**What to produce**
Output every line of the data exactly as it appears.
==*==
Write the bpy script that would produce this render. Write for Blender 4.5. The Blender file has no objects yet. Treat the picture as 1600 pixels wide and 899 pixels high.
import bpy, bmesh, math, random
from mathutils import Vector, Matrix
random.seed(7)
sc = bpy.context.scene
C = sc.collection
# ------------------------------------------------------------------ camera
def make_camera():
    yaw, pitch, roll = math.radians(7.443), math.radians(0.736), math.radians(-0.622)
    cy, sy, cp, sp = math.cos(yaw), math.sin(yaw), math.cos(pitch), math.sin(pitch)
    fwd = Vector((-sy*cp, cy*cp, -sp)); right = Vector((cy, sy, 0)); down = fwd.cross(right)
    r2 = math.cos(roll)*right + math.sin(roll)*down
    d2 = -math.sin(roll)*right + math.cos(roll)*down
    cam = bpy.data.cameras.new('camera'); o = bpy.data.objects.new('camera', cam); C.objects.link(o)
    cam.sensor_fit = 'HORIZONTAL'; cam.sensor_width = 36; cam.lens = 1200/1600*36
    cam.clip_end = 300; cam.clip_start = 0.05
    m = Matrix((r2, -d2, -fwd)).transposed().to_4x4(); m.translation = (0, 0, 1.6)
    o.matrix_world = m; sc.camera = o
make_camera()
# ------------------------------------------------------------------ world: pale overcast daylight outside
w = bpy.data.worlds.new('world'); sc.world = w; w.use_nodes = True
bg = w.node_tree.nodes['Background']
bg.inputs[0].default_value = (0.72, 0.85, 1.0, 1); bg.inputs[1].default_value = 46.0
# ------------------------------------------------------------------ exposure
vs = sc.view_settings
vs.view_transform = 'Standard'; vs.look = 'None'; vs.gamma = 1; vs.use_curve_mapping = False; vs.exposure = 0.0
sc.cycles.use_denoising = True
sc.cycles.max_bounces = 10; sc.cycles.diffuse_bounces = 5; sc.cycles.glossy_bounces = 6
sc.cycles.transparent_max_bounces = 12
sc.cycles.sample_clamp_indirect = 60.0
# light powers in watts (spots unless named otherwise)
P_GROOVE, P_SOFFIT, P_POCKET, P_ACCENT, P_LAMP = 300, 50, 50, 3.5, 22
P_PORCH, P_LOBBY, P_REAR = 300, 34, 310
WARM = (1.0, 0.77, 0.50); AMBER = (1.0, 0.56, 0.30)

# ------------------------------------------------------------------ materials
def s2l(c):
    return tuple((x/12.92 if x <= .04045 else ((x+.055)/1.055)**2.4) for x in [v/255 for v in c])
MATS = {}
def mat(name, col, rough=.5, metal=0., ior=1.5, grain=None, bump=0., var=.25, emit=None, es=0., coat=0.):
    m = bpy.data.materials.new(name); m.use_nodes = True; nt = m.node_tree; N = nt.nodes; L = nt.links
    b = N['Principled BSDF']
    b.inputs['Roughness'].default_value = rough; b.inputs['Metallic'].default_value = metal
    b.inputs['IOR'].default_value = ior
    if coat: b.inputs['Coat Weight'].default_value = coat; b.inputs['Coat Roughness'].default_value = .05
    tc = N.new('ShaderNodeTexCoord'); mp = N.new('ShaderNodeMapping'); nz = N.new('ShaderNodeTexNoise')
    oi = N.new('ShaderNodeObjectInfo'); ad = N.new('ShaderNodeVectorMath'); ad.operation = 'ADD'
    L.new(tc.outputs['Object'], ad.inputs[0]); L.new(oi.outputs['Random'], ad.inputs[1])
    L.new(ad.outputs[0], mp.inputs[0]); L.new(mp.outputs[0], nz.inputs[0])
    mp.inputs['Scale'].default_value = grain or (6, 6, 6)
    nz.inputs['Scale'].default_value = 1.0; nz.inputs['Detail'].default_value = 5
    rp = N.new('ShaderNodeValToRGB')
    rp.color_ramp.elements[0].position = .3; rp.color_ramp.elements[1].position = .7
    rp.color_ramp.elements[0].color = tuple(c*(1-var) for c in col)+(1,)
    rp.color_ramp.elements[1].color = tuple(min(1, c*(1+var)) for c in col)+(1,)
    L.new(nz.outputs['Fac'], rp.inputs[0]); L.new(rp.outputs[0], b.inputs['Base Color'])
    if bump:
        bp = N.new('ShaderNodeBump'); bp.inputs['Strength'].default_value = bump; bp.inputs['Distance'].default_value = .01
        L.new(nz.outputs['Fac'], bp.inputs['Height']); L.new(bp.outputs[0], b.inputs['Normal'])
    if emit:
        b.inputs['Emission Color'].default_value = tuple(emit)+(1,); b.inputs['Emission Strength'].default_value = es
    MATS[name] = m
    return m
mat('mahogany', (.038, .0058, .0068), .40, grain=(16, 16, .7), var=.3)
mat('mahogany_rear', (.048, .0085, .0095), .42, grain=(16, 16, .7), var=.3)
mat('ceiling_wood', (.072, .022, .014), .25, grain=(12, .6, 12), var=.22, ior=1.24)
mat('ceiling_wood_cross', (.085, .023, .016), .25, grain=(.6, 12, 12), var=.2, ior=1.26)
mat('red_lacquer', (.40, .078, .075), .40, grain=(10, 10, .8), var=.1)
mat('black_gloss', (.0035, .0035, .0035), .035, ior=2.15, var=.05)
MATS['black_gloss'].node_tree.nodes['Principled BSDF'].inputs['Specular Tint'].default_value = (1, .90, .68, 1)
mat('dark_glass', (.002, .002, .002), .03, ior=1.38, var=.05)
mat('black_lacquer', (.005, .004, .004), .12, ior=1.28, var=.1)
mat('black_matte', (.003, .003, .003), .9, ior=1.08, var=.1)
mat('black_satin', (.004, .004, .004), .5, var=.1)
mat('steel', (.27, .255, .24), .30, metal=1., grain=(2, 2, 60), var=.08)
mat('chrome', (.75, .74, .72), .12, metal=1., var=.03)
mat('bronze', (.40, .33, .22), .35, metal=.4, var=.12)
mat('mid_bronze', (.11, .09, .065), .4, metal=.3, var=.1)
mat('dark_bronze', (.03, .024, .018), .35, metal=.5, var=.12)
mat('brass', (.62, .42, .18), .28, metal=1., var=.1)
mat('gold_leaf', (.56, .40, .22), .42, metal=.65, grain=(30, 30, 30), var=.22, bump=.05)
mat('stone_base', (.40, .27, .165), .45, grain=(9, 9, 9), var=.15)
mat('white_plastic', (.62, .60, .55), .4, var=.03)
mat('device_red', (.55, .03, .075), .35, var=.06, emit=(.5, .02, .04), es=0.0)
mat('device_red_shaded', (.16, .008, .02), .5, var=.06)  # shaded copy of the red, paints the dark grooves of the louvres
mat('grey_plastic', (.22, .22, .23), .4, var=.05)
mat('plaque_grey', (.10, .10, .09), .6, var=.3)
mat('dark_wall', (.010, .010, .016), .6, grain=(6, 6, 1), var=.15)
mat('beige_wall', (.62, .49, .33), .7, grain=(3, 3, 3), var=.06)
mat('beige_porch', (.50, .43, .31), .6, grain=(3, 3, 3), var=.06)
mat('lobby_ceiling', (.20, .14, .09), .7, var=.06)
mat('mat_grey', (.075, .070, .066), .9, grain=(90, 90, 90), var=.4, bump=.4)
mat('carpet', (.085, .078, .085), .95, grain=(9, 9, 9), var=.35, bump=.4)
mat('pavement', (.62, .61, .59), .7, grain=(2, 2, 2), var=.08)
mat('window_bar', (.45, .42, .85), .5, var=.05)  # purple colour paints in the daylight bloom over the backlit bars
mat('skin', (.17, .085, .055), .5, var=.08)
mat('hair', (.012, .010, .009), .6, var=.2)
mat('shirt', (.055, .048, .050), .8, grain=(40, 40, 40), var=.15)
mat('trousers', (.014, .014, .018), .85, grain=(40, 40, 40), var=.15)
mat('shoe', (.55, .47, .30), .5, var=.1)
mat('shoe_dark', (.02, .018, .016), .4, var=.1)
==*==
**Written response**
Write the bpy script that would produce this render. Write for Blender 4.5. The Blender file has no objects yet. Treat the picture as 1600 pixels wide and 899 pixels high.
import bpy, bmesh, math, random
from mathutils import Vector, Matrix
random.seed(7)
sc = bpy.context.scene
C = sc.collection
# ------------------------------------------------------------------ camera
def make_camera():
    yaw, pitch, roll = math.radians(7.443), math.radians(0.736), math.radians(-0.622)
    cy, sy, cp, sp = math.cos(yaw), math.sin(yaw), math.cos(pitch), math.sin(pitch)
    fwd = Vector((-sy*cp, cy*cp, -sp)); right = Vector((cy, sy, 0)); down = fwd.cross(right)
    r2 = math.cos(roll)*right + math.sin(roll)*down
    d2 = -math.sin(roll)*right + math.cos(roll)*down
    cam = bpy.data.cameras.new('camera'); o = bpy.data.objects.new('camera', cam); C.objects.link(o)
    cam.sensor_fit = 'HORIZONTAL'; cam.sensor_width = 36; cam.lens = 1200/1600*36
    cam.clip_end = 300; cam.clip_start = 0.05
    m = Matrix((r2, -d2, -fwd)).transposed().to_4x4(); m.translation = (0, 0, 1.6)
    o.matrix_world = m; sc.camera = o
make_camera()
# ------------------------------------------------------------------ world: pale overcast daylight outside
w = bpy.data.worlds.new('world'); sc.world = w; w.use_nodes = True
bg = w.node_tree.nodes['Background']
bg.inputs[0].default_value = (0.72, 0.85, 1.0, 1); bg.inputs[1].default_value = 46.0
# ------------------------------------------------------------------ exposure
vs = sc.view_settings
vs.view_transform = 'Standard'; vs.look = 'None'; vs.gamma = 1; vs.use_curve_mapping = False; vs.exposure = 0.0
sc.cycles.use_denoising = True
sc.cycles.max_bounces = 10; sc.cycles.diffuse_bounces = 5; sc.cycles.glossy_bounces = 6
sc.cycles.transparent_max_bounces = 12
sc.cycles.sample_clamp_indirect = 60.0
# light powers in watts (spots unless named otherwise)
P_GROOVE, P_SOFFIT, P_POCKET, P_ACCENT, P_LAMP = 300, 50, 50, 3.5, 22
P_PORCH, P_LOBBY, P_REAR = 300, 34, 310
WARM = (1.0, 0.77, 0.50); AMBER = (1.0, 0.56, 0.30)

# ------------------------------------------------------------------ materials
def s2l(c):
    return tuple((x/12.92 if x <= .04045 else ((x+.055)/1.055)**2.4) for x in [v/255 for v in c])
MATS = {}
def mat(name, col, rough=.5, metal=0., ior=1.5, grain=None, bump=0., var=.25, emit=None, es=0., coat=0.):
    m = bpy.data.materials.new(name); m.use_nodes = True; nt = m.node_tree; N = nt.nodes; L = nt.links
    b = N['Principled BSDF']
    b.inputs['Roughness'].default_value = rough; b.inputs['Metallic'].default_value = metal
    b.inputs['IOR'].default_value = ior
    if coat: b.inputs['Coat Weight'].default_value = coat; b.inputs['Coat Roughness'].default_value = .05
    tc = N.new('ShaderNodeTexCoord'); mp = N.new('ShaderNodeMapping'); nz = N.new('ShaderNodeTexNoise')
    oi = N.new('ShaderNodeObjectInfo'); ad = N.new('ShaderNodeVectorMath'); ad.operation = 'ADD'
    L.new(tc.outputs['Object'], ad.inputs[0]); L.new(oi.outputs['Random'], ad.inputs[1])
    L.new(ad.outputs[0], mp.inputs[0]); L.new(mp.outputs[0], nz.inputs[0])
    mp.inputs['Scale'].default_value = grain or (6, 6, 6)
    nz.inputs['Scale'].default_value = 1.0; nz.inputs['Detail'].default_value = 5
    rp = N.new('ShaderNodeValToRGB')
    rp.color_ramp.elements[0].position = .3; rp.color_ramp.elements[1].position = .7
    rp.color_ramp.elements[0].color = tuple(c*(1-var) for c in col)+(1,)
    rp.color_ramp.elements[1].color = tuple(min(1, c*(1+var)) for c in col)+(1,)
    L.new(nz.outputs['Fac'], rp.inputs[0]); L.new(rp.outputs[0], b.inputs['Base Color'])
    if bump:
        bp = N.new('ShaderNodeBump'); bp.inputs['Strength'].default_value = bump; bp.inputs['Distance'].default_value = .01
        L.new(nz.outputs['Fac'], bp.inputs['Height']); L.new(bp.outputs[0], b.inputs['Normal'])
    if emit:
        b.inputs['Emission Color'].default_value = tuple(emit)+(1,); b.inputs['Emission Strength'].default_value = es
    MATS[name] = m
    return m
mat('mahogany', (.038, .0058, .0068), .40, grain=(16, 16, .7), var=.3)
mat('mahogany_rear', (.048, .0085, .0095), .42, grain=(16, 16, .7), var=.3)
mat('ceiling_wood', (.072, .022, .014), .25, grain=(12, .6, 12), var=.22, ior=1.24)
mat('ceiling_wood_cross', (.085, .023, .016), .25, grain=(.6, 12, 12), var=.2, ior=1.26)
mat('red_lacquer', (.40, .078, .075), .40, grain=(10, 10, .8), var=.1)
mat('black_gloss', (.0035, .0035, .0035), .035, ior=2.15, var=.05)
MATS['black_gloss'].node_tree.nodes['Principled BSDF'].inputs['Specular Tint'].default_value = (1, .90, .68, 1)
mat('dark_glass', (.002, .002, .002), .03, ior=1.38, var=.05)
mat('black_lacquer', (.005, .004, .004), .12, ior=1.28, var=.1)
mat('black_matte', (.003, .003, .003), .9, ior=1.08, var=.1)
mat('black_satin', (.004, .004, .004), .5, var=.1)
mat('steel', (.27, .255, .24), .30, metal=1., grain=(2, 2, 60), var=.08)
mat('chrome', (.75, .74, .72), .12, metal=1., var=.03)
mat('bronze', (.40, .33, .22), .35, metal=.4, var=.12)
mat('mid_bronze', (.11, .09, .065), .4, metal=.3, var=.1)
mat('dark_bronze', (.03, .024, .018), .35, metal=.5, var=.12)
mat('brass', (.62, .42, .18), .28, metal=1., var=.1)
mat('gold_leaf', (.56, .40, .22), .42, metal=.65, grain=(30, 30, 30), var=.22, bump=.05)
mat('stone_base', (.40, .27, .165), .45, grain=(9, 9, 9), var=.15)
mat('white_plastic', (.62, .60, .55), .4, var=.03)
mat('device_red', (.55, .03, .075), .35, var=.06, emit=(.5, .02, .04), es=0.0)
mat('device_red_shaded', (.16, .008, .02), .5, var=.06)  # shaded copy of the red, paints the dark grooves of the louvres
mat('grey_plastic', (.22, .22, .23), .4, var=.05)
mat('plaque_grey', (.10, .10, .09), .6, var=.3)
mat('dark_wall', (.010, .010, .016), .6, grain=(6, 6, 1), var=.15)
mat('beige_wall', (.62, .49, .33), .7, grain=(3, 3, 3), var=.06)
mat('beige_porch', (.50, .43, .31), .6, grain=(3, 3, 3), var=.06)
mat('lobby_ceiling', (.20, .14, .09), .7, var=.06)
mat('mat_grey', (.075, .070, .066), .9, grain=(90, 90, 90), var=.4, bump=.4)
mat('carpet', (.085, .078, .085), .95, grain=(9, 9, 9), var=.35, bump=.4)
mat('pavement', (.62, .61, .59), .7, grain=(2, 2, 2), var=.08)
mat('window_bar', (.45, .42, .85), .5, var=.05)  # purple colour paints in the daylight bloom over the backlit bars
mat('skin', (.17, .085, .055), .5, var=.08)
mat('hair', (.012, .010, .009), .6, var=.2)
mat('shirt', (.055, .048, .050), .8, grain=(40, 40, 40), var=.15)
mat('trousers', (.014, .014, .018), .85, grain=(40, 40, 40), var=.15)
mat('shoe', (.55, .47, .30), .5, var=.1)
mat('shoe_dark', (.02, .018, .016), .4, var=.1)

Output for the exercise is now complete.